October 17, 1997 Commission of the offense

April 22, 1999 Indictment

November 10, 1998 Appellant incarcerated in federal prison to serve 57 month sentence

August 20, 2001 This trial began

August 2002 Appellant scheduled to be released from federal prison (approximately)

In Dragoo v. State, No. 1733-01, 2003 Tex. Crim. App. LEXIS 11 (Jan. 22, 2003), the Court of Criminal Appeals used the Barker test in a step-by-step discussion of the elements of the case before it. See id. at *7. The court held that the length of the delay in the trial, three and one half years, met the defendant's burden in the first prong of the test and was a triggering mechanism to justify further examination of the Barker inquiry. Id. at *8-*9. The court looked further and found that the State offered the trial court no reason to justify the delay, therefore, this prong also weighed against the State. Id. at *9. In Dragoo, the court found against appellant on the third prong, holding that appellant had failed to assert his speedy trial right. Id. at *11-*12. In the case before us, we find that appellant has also failed to prove the final Barker factor, i.e., the prejudice resulting to him from the delay. Appellant's brief does not allege the loss to him of any witness or evidence resulting from the delay. Appellant offered very little evidence in the trial of the case. He never complained that the delay in his trial caused the loss of any witness or evidence to him. We fail to see how his incarceration pending trial caused him hardship because he was in a federal prison serving a sentence for a separate offense while awaiting trial of the case before us. Appellant has failed the fourth prong of Barker, for which he had the burden.

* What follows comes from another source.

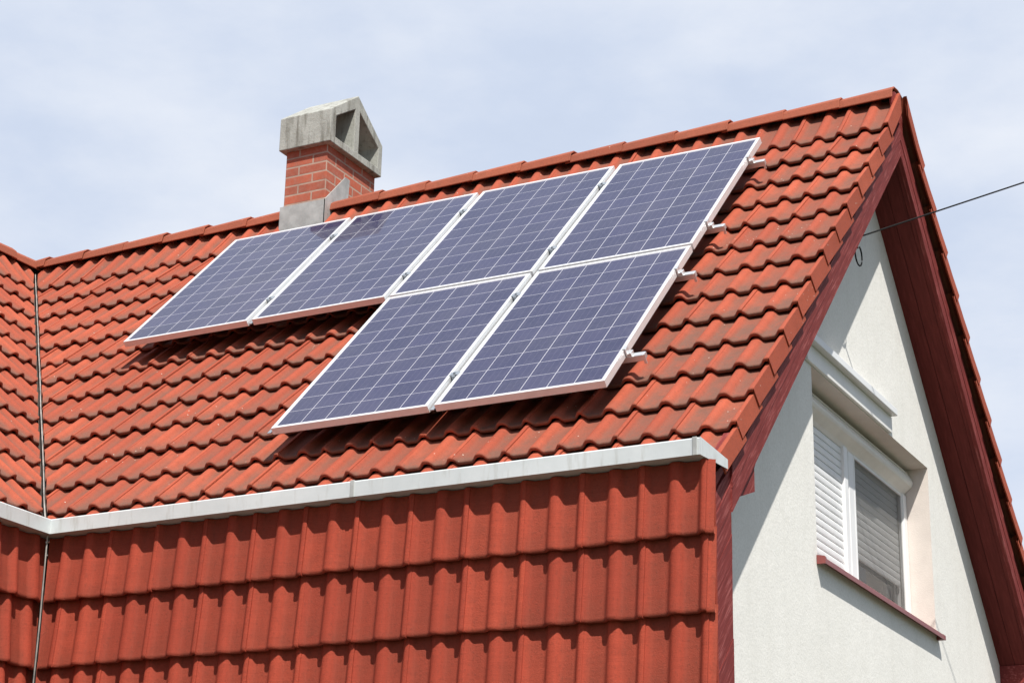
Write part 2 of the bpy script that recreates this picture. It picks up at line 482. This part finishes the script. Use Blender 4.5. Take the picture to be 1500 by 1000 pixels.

We deny the relief sought in issue three and AFFIRM the judgment of the trial court.

NOAH KENNEDY

Justice

Do not publish .

Tex. R. App. P. 47.2(b).

Opinion delivered and filed

this 8th day of May, 2003.

1. Retired Justice Noah Kennedy assigned to this Court by the Chief Justice of the Supreme Court of Texas pursuant to Tex. Gov't Code Ann. 74.003 (Vernon 1998).

2. The witness was on federal probation.